## [Supplied data]
════════

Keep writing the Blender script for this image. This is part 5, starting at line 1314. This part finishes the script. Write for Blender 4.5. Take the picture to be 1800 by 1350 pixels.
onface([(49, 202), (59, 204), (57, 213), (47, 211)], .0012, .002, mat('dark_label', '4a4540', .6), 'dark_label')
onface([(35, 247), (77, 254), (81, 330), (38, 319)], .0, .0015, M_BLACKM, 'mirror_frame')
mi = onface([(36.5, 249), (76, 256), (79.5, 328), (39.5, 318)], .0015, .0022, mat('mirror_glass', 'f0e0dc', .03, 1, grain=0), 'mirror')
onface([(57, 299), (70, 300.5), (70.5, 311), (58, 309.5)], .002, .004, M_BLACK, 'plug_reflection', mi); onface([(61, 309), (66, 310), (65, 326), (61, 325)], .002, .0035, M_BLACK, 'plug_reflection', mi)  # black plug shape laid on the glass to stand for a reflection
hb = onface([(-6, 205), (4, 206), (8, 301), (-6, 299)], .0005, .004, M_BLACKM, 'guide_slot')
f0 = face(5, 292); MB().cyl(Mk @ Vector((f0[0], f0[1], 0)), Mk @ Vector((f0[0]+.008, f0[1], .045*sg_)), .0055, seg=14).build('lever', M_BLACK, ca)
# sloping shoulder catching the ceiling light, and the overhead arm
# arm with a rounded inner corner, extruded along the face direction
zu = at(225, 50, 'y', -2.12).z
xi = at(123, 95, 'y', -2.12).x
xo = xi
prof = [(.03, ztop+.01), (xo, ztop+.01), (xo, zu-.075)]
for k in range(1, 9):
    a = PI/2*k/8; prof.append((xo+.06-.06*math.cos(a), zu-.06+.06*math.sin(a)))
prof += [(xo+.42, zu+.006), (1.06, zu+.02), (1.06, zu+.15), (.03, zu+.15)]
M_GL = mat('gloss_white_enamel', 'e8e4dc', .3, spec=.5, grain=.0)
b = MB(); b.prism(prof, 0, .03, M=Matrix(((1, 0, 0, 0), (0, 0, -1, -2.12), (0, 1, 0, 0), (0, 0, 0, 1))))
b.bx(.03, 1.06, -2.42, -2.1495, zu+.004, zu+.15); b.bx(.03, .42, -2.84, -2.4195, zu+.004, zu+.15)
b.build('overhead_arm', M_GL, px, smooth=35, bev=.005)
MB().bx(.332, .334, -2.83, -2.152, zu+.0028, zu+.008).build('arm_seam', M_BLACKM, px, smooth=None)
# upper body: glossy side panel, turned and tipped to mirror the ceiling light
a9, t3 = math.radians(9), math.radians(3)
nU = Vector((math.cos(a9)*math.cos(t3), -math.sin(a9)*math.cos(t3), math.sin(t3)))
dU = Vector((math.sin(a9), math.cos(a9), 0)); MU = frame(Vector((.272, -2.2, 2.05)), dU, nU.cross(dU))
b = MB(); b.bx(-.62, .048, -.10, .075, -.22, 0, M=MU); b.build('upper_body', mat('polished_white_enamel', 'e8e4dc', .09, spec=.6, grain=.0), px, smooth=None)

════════

## [Your task]
Repeat the listing in full, keeping every line exactly as it is.

## [Result for this task]
Keep writing the Blender script for this image. This is part 5, starting at line 1314. This part finishes the script. Write for Blender 4.5. Take the picture to be 1800 by 1350 pixels.
onface([(49, 202), (59, 204), (57, 213), (47, 211)], .0012, .002, mat('dark_label', '4a4540', .6), 'dark_label')
onface([(35, 247), (77, 254), (81, 330), (38, 319)], .0, .0015, M_BLACKM, 'mirror_frame')
mi = onface([(36.5, 249), (76, 256), (79.5, 328), (39.5, 318)], .0015, .0022, mat('mirror_glass', 'f0e0dc', .03, 1, grain=0), 'mirror')
onface([(57, 299), (70, 300.5), (70.5, 311), (58, 309.5)], .002, .004, M_BLACK, 'plug_reflection', mi); onface([(61, 309), (66, 310), (65, 326), (61, 325)], .002, .0035, M_BLACK, 'plug_reflection', mi)  # black plug shape laid on the glass to stand for a reflection
hb = onface([(-6, 205), (4, 206), (8, 301), (-6, 299)], .0005, .004, M_BLACKM, 'guide_slot')
f0 = face(5, 292); MB().cyl(Mk @ Vector((f0[0], f0[1], 0)), Mk @ Vector((f0[0]+.008, f0[1], .045*sg_)), .0055, seg=14).build('lever', M_BLACK, ca)
# sloping shoulder catching the ceiling light, and the overhead arm
# arm with a rounded inner corner, extruded along the face direction
zu = at(225, 50, 'y', -2.12).z
xi = at(123, 95, 'y', -2.12).x
xo = xi
prof = [(.03, ztop+.01), (xo, ztop+.01), (xo, zu-.075)]
for k in range(1, 9):
    a = PI/2*k/8; prof.append((xo+.06-.06*math.cos(a), zu-.06+.06*math.sin(a)))
prof += [(xo+.42, zu+.006), (1.06, zu+.02), (1.06, zu+.15), (.03, zu+.15)]
M_GL = mat('gloss_white_enamel', 'e8e4dc', .3, spec=.5, grain=.0)
b = MB(); b.prism(prof, 0, .03, M=Matrix(((1, 0, 0, 0), (0, 0, -1, -2.12), (0, 1, 0, 0), (0, 0, 0, 1))))
b.bx(.03, 1.06, -2.42, -2.1495, zu+.004, zu+.15); b.bx(.03, .42, -2.84, -2.4195, zu+.004, zu+.15)
b.build('overhead_arm', M_GL, px, smooth=35, bev=.005)
MB().bx(.332, .334, -2.83, -2.152, zu+.0028, zu+.008).build('arm_seam', M_BLACKM, px, smooth=None)
# upper body: glossy side panel, turned and tipped to mirror the ceiling light
a9, t3 = math.radians(9), math.radians(3)
nU = Vector((math.cos(a9)*math.cos(t3), -math.sin(a9)*math.cos(t3), math.sin(t3)))
dU = Vector((math.sin(a9), math.cos(a9), 0)); MU = frame(Vector((.272, -2.2, 2.05)), dU, nU.cross(dU))
b = MB(); b.bx(-.62, .048, -.10, .075, -.22, 0, M=MU); b.build('upper_body', mat('polished_white_enamel', 'e8e4dc', .09, spec=.6, grain=.0), px, smooth=None)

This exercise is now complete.